Tonight I find myself thinking of my time with Charlie. More specifically, I find myself wishing for hindsight and a second chance at some things. Our time with him was so brief, did I really take the time to drink in all his alive moments? The adrenaline/endorphin rush that occurs after giving birth creates a sort of out-of-body type feeling, at least for me. Did that prevent me from being totally present in his moments here?
Should we have invited everyone in so soon? Should I have savored my little boy longer, with just Josh? Should we have waited? If I had known we would only have thirty minutes maybe we would have done that part differently. I don't know.
Did he know? Did he know he was loved? Did I kiss him enough in those few minutes? Did he recognize my voice and feel comforted? Was he afraid at the end? I know I wasn't the one holding him when he passed. I kind of hate that. I wish it had been me.
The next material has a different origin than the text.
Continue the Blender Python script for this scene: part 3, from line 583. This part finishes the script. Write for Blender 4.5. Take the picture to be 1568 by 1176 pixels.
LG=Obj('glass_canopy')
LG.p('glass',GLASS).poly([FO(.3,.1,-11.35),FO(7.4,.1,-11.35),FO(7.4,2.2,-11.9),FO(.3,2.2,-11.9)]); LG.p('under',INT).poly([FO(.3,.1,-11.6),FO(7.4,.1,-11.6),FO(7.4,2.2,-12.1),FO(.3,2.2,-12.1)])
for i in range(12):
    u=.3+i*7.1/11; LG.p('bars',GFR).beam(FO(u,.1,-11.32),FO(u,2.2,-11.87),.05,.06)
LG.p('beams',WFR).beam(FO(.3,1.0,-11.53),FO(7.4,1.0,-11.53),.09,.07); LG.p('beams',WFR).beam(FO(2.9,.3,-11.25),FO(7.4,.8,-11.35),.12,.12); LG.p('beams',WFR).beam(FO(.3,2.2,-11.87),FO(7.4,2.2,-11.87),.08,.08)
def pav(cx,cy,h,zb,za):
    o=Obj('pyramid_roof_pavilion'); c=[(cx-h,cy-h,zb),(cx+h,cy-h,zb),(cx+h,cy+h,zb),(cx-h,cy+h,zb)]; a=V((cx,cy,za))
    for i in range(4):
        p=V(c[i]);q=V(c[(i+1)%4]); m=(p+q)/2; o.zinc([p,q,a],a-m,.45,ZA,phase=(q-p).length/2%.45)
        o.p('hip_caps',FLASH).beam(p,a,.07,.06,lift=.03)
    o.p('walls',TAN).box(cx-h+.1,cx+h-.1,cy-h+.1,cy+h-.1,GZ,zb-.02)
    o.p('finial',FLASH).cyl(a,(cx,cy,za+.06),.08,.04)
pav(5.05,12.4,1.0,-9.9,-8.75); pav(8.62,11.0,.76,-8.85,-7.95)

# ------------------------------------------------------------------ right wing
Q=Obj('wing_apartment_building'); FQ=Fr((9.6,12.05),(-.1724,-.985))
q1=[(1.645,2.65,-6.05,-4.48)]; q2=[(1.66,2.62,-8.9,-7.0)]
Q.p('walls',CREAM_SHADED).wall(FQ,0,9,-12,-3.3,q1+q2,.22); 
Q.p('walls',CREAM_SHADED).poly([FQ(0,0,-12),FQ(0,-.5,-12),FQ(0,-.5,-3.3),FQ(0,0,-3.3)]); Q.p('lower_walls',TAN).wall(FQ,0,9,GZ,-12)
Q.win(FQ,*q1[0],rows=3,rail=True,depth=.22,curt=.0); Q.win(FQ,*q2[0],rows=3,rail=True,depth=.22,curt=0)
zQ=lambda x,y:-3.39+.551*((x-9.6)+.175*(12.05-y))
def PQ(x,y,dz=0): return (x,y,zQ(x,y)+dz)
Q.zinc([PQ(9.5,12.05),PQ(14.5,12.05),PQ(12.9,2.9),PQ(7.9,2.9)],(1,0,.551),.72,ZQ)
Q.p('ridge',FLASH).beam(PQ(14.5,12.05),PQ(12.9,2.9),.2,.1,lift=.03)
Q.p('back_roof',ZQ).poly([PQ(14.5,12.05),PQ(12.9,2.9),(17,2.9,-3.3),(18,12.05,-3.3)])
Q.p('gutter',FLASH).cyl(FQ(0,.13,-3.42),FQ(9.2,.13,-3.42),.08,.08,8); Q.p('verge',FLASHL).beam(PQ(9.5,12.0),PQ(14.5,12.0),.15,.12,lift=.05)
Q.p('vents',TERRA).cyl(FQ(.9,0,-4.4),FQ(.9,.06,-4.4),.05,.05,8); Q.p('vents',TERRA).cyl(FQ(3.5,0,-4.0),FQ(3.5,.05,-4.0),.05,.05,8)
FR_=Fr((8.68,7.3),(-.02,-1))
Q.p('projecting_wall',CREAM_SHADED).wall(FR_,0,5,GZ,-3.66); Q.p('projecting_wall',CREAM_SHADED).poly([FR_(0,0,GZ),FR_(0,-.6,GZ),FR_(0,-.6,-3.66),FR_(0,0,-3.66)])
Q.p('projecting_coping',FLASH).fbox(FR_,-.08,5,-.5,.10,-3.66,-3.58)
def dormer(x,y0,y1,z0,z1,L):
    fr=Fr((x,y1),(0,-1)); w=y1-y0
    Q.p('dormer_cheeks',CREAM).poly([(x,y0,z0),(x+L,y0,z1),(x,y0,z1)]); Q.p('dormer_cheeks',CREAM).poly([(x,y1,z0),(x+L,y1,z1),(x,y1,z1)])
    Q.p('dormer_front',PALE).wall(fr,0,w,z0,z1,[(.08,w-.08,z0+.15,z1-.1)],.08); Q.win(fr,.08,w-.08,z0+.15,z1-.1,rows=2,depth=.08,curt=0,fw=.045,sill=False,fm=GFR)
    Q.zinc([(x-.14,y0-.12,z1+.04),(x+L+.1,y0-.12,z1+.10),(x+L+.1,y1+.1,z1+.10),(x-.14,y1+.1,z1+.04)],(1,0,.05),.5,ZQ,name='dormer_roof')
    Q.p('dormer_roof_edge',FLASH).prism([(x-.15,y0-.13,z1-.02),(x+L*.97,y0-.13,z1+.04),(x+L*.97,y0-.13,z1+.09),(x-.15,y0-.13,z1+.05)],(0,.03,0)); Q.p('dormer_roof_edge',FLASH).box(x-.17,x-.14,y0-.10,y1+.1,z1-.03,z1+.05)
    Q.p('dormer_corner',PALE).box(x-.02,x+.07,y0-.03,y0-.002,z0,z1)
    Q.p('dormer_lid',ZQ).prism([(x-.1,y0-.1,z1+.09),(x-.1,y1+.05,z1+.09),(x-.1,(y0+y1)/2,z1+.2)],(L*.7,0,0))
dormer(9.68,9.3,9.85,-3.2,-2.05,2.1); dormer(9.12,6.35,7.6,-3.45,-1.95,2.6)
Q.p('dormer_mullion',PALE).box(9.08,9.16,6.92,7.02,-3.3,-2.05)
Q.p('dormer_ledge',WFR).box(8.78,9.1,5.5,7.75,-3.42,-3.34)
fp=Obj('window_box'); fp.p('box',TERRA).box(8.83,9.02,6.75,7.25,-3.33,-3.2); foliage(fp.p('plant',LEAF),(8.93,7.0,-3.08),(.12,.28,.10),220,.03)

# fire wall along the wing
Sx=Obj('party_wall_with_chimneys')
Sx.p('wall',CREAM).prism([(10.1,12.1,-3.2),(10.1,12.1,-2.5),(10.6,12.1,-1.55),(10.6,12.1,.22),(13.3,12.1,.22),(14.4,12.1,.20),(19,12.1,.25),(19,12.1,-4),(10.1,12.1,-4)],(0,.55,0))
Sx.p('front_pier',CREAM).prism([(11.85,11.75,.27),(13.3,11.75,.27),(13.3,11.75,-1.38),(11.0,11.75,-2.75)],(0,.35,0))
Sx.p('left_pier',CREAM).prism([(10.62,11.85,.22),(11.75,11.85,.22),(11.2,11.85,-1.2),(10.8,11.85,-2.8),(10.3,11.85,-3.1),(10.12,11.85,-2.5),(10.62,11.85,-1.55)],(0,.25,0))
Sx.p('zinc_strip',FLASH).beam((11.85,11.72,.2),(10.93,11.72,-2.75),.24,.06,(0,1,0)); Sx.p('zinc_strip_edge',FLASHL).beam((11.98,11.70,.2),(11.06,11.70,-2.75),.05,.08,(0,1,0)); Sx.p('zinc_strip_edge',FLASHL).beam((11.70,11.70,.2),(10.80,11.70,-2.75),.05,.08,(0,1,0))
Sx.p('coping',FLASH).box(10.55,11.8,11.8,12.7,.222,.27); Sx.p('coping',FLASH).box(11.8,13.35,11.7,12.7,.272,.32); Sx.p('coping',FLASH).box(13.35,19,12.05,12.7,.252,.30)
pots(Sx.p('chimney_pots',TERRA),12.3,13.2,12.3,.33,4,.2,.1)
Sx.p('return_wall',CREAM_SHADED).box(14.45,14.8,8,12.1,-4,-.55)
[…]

It's so hard, having someone with you for such a short amount of time. I hope he knew how much he was loved, is loved. I know, even if he didn't, it doesn't matter anymore. He only knows love now, and perfection. That's pretty great. I guess it's just for my sake that I want to know the story from his perspective. I hope he would have good memories from his time with us. I remember feeling the same things with Evie.
I suppose one day I will get to hear. I'll get to hear from both of them. And I hope their words describe the love they knew and felt while they were here. Because they were both loved so, so deeply and treasured and wanted so, so very much.
I am mourning with you in prayer and will continue to lift you up. I hope you know that you are loved. We love you all.